▶ _Work required_:
Answer with one number: how many lines hold the string "Blender".

▶ _Data extract_:
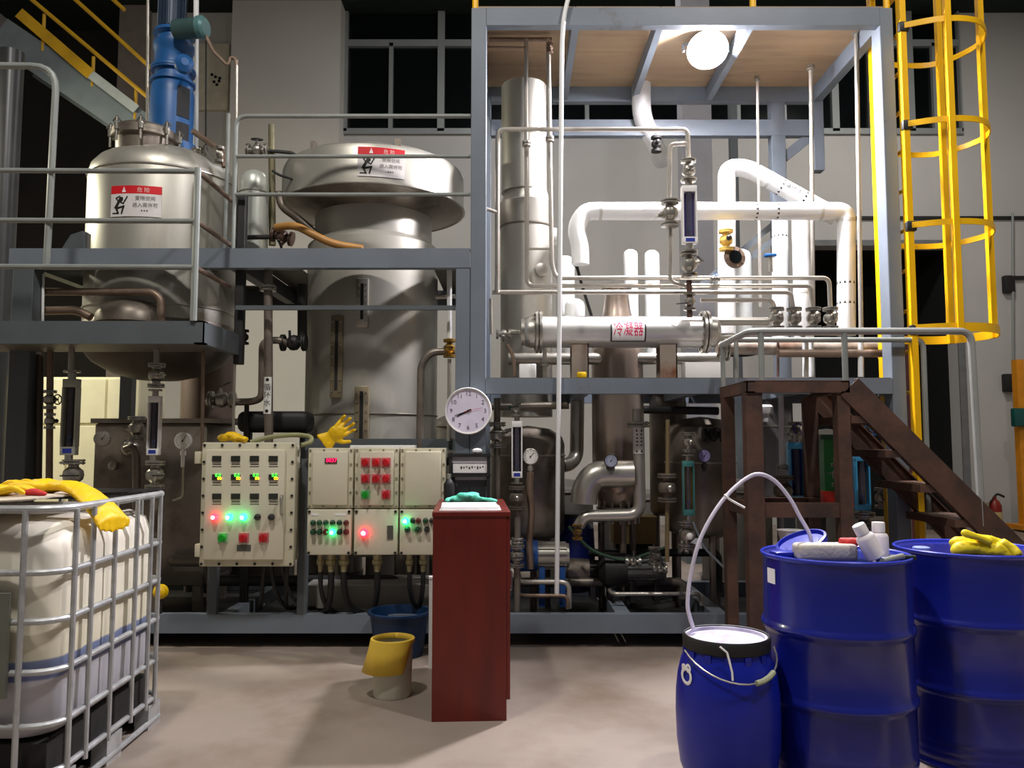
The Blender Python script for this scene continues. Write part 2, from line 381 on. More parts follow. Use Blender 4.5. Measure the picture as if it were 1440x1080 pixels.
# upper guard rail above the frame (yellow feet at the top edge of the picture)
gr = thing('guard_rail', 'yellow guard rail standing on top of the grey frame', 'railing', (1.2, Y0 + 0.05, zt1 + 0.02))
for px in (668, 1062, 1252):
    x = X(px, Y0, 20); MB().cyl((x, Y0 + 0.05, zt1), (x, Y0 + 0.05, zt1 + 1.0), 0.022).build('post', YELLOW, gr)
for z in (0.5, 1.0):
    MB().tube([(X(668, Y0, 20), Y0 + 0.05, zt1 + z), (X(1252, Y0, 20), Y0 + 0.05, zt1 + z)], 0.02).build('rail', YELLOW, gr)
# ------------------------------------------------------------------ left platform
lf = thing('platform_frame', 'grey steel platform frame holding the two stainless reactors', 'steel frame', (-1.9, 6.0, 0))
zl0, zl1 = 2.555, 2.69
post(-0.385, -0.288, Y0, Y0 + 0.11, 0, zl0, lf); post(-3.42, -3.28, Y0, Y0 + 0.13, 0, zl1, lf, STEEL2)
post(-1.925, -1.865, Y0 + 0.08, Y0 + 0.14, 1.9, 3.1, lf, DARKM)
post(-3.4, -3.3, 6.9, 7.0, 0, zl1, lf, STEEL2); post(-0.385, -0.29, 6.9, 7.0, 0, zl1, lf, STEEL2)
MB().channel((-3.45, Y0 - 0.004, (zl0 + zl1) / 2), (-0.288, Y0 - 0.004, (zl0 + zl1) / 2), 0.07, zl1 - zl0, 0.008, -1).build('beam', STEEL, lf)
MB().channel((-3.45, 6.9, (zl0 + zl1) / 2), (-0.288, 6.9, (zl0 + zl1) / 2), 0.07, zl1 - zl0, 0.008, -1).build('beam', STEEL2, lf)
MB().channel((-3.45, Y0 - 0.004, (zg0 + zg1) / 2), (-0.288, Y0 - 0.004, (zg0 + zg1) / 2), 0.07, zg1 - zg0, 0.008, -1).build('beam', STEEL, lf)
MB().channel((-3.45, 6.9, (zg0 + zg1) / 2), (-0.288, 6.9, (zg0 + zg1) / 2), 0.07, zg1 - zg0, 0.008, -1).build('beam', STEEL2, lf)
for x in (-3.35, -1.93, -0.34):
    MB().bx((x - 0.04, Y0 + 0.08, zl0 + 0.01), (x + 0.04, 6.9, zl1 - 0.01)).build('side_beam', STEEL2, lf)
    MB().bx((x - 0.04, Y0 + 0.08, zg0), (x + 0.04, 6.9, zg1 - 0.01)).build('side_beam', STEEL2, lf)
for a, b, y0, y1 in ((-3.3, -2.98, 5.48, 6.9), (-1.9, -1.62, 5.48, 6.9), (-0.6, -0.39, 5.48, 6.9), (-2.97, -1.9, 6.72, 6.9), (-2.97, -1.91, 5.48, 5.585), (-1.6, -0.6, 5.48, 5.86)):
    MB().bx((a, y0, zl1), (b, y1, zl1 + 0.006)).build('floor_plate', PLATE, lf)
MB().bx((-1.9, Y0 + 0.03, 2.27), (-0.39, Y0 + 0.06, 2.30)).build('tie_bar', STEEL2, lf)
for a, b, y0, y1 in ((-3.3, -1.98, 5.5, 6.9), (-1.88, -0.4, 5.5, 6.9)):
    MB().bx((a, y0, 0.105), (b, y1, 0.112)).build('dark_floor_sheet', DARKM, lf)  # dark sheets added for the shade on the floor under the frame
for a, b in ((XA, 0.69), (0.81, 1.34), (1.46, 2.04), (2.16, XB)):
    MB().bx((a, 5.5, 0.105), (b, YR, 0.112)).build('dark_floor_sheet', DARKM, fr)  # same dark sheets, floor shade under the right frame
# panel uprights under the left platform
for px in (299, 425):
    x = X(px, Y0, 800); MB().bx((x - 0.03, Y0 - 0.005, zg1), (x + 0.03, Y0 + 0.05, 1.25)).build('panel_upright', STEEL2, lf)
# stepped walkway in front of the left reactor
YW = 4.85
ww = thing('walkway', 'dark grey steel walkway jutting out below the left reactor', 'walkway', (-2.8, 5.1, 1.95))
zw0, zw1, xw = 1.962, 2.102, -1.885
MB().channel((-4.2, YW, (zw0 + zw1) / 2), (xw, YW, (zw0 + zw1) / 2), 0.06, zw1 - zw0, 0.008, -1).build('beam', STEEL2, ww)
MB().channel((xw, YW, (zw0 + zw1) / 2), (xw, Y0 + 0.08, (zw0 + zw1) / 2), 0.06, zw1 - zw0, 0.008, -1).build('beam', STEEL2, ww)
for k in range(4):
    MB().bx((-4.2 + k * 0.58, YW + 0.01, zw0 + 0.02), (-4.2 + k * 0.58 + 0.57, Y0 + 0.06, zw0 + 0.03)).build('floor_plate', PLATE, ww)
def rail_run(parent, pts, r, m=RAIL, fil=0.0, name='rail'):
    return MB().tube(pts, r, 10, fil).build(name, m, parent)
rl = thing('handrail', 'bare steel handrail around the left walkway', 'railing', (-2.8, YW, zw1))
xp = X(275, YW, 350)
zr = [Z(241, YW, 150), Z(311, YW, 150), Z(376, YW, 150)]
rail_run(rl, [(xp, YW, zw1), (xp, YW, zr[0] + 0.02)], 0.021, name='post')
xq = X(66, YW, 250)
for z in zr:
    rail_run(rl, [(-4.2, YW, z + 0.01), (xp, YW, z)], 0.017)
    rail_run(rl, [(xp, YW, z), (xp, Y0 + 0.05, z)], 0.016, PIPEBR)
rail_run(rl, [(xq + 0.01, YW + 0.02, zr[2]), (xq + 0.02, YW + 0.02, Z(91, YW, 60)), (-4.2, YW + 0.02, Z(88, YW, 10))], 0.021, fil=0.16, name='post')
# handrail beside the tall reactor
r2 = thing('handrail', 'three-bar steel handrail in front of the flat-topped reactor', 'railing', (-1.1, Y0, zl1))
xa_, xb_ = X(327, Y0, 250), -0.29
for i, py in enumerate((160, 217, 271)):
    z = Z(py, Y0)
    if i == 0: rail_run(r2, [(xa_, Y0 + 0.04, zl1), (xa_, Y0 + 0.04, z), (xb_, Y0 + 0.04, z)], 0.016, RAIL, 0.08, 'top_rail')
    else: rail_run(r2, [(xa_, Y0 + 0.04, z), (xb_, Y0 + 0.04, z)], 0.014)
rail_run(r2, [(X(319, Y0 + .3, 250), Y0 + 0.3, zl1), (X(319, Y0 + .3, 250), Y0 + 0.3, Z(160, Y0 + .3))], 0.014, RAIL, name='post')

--

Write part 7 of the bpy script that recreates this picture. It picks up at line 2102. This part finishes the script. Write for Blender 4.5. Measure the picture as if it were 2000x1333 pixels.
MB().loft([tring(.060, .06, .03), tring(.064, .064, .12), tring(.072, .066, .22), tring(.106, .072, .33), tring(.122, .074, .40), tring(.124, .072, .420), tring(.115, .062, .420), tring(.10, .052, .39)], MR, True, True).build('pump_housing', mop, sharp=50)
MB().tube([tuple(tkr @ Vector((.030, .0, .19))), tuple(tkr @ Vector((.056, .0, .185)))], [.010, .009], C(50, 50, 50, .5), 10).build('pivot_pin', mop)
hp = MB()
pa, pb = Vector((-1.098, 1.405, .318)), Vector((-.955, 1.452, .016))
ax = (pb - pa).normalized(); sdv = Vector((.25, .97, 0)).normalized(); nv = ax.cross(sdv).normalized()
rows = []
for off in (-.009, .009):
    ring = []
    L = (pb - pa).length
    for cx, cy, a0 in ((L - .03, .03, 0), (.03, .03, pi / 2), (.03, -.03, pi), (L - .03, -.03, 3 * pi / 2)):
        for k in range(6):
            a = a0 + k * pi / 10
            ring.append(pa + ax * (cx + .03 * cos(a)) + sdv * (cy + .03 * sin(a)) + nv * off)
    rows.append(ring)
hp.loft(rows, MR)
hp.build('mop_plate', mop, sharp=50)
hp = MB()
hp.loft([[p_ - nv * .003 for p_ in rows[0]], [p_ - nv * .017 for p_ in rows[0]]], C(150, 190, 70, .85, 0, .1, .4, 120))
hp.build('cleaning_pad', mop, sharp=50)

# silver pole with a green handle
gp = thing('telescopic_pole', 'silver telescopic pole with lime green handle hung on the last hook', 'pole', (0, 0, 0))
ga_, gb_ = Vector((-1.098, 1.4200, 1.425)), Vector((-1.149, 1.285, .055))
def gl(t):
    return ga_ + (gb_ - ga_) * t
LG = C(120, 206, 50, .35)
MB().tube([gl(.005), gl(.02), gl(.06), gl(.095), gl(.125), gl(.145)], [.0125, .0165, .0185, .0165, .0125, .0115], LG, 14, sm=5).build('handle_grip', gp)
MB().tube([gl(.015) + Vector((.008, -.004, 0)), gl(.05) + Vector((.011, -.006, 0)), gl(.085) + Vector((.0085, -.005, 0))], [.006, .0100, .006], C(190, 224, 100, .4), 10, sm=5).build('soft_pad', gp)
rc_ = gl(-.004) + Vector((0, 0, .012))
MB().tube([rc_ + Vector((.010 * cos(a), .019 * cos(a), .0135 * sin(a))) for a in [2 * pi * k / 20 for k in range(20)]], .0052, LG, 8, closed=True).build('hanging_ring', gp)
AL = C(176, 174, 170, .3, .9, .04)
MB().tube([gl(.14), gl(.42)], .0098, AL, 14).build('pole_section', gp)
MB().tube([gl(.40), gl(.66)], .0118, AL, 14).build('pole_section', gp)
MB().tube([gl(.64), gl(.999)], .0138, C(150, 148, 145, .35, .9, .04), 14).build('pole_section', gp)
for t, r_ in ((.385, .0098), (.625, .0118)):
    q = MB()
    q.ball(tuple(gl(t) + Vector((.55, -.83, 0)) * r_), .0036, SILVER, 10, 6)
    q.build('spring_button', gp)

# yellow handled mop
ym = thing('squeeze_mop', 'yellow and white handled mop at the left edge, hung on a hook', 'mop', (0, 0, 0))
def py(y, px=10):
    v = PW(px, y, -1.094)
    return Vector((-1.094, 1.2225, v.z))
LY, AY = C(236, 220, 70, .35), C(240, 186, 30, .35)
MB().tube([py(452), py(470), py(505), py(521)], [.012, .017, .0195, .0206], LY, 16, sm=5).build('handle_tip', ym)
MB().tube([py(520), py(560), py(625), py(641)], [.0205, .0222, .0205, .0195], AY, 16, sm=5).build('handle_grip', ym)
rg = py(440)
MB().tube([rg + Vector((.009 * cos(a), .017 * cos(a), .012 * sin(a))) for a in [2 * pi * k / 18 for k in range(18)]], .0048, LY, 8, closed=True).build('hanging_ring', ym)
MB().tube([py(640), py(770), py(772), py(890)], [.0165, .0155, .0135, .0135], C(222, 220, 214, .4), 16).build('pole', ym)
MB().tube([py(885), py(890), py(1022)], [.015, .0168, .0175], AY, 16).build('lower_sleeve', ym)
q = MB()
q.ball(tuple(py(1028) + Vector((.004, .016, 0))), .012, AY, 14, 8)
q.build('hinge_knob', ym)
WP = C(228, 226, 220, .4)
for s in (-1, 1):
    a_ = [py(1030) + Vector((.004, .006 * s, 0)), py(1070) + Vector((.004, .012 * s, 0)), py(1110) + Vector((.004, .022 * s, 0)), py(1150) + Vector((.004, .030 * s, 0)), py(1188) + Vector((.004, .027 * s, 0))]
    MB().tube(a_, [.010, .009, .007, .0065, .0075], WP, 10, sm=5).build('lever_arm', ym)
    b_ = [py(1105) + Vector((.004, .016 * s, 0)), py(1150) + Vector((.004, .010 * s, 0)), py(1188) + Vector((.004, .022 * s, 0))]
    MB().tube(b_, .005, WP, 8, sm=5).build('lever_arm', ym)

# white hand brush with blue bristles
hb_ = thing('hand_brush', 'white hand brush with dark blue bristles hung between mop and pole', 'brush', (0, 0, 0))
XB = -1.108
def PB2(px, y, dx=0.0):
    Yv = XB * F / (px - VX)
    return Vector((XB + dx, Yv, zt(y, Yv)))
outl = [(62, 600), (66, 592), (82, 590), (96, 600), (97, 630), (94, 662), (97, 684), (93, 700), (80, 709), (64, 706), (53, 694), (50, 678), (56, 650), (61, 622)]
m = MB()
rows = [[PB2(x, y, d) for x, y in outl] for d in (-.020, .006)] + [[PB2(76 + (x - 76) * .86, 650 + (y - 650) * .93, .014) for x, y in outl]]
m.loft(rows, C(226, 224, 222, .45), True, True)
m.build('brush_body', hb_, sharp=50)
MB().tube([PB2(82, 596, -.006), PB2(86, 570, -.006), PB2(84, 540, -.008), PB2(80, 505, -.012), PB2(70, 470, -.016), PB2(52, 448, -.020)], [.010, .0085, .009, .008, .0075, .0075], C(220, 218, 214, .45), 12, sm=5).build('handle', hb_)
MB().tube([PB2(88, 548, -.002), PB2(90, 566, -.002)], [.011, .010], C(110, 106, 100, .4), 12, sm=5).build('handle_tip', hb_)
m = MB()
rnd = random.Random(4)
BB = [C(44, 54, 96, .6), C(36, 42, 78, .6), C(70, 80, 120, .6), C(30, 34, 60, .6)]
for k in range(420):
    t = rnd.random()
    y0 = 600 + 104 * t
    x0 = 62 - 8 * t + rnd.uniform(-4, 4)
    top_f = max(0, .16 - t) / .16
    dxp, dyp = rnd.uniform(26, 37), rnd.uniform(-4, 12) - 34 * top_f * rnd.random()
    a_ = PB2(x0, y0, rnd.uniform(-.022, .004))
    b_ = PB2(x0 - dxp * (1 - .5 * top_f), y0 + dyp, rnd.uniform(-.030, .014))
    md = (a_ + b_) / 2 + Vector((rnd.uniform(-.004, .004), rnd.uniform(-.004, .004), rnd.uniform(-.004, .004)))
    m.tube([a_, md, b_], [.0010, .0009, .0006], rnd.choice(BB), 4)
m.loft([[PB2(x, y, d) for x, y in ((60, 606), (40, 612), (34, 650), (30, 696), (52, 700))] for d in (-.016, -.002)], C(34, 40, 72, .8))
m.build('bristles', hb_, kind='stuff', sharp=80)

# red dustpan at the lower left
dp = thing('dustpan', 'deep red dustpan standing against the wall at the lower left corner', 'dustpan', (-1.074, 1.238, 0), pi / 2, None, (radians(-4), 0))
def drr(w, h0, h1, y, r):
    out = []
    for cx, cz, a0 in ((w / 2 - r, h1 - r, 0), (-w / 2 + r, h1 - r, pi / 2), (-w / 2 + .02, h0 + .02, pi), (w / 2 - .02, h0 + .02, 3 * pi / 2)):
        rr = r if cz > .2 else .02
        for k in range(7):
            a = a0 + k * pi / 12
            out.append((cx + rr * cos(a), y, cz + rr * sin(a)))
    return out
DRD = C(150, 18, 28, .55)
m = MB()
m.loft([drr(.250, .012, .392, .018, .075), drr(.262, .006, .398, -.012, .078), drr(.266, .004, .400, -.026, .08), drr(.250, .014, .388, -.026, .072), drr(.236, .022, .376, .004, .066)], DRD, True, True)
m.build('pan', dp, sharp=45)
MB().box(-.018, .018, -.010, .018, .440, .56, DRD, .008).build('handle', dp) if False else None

...

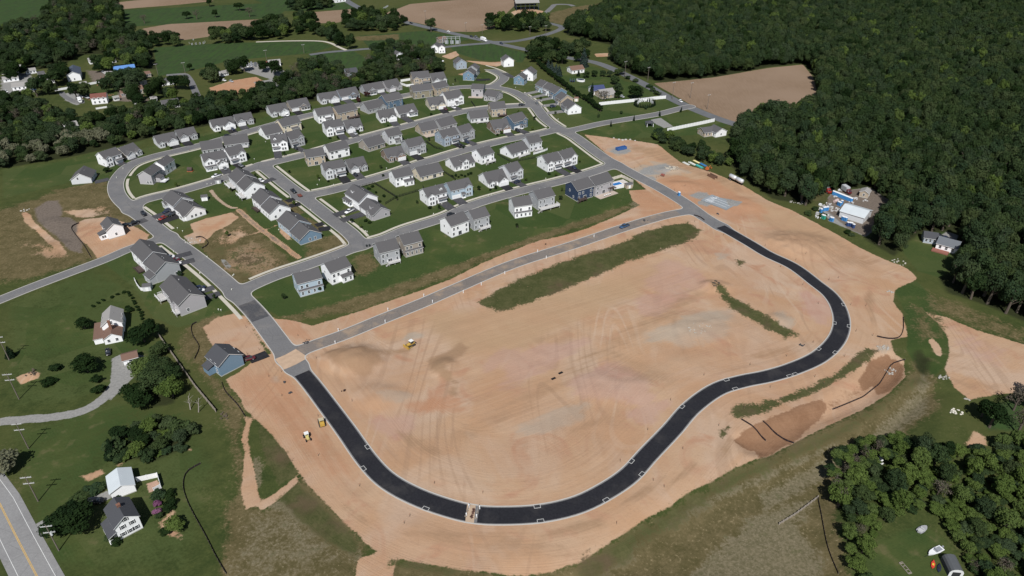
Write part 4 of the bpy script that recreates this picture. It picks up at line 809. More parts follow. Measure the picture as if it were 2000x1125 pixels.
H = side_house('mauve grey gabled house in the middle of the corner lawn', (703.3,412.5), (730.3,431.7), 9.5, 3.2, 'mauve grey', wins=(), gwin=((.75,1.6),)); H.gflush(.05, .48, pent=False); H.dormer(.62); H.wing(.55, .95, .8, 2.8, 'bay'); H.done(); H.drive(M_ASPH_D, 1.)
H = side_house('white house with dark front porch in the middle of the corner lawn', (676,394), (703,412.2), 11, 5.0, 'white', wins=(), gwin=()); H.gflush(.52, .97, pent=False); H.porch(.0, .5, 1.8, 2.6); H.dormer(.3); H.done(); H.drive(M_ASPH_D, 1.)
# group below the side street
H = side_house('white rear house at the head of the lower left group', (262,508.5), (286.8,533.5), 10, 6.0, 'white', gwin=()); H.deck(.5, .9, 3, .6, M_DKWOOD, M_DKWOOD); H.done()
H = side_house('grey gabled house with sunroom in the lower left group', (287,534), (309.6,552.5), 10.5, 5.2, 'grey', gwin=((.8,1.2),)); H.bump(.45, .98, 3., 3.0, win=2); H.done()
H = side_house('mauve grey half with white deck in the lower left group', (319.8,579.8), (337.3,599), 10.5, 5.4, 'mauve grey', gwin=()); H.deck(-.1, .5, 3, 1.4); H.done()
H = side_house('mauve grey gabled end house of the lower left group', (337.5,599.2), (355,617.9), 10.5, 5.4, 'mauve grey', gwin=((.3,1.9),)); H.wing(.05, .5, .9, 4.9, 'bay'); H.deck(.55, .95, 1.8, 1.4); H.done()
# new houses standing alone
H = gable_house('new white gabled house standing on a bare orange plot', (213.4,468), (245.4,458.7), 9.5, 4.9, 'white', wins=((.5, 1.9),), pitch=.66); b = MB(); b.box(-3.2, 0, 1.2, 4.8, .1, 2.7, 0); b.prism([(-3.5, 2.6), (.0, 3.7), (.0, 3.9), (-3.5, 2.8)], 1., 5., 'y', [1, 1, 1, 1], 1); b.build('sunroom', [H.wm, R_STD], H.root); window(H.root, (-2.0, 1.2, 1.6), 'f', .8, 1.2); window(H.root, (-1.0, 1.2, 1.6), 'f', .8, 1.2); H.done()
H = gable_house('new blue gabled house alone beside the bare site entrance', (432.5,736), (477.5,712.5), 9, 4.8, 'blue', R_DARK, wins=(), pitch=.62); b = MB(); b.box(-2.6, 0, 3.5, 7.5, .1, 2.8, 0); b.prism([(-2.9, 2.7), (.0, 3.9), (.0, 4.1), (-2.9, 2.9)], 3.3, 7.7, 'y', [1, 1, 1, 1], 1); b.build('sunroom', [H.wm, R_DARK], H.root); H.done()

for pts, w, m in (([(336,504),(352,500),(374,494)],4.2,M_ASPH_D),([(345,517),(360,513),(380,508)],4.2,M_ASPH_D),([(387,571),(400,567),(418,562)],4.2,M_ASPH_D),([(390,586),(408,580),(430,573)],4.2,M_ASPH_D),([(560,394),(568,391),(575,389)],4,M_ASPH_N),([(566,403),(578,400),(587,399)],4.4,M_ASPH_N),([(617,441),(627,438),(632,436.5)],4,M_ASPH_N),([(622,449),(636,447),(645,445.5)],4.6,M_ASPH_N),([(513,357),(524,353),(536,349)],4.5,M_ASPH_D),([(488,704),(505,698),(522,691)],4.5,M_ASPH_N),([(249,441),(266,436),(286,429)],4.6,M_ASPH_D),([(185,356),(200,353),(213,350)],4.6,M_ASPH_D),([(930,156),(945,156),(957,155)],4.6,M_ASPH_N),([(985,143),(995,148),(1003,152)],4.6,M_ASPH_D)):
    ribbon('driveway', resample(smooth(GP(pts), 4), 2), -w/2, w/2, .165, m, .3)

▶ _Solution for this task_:
2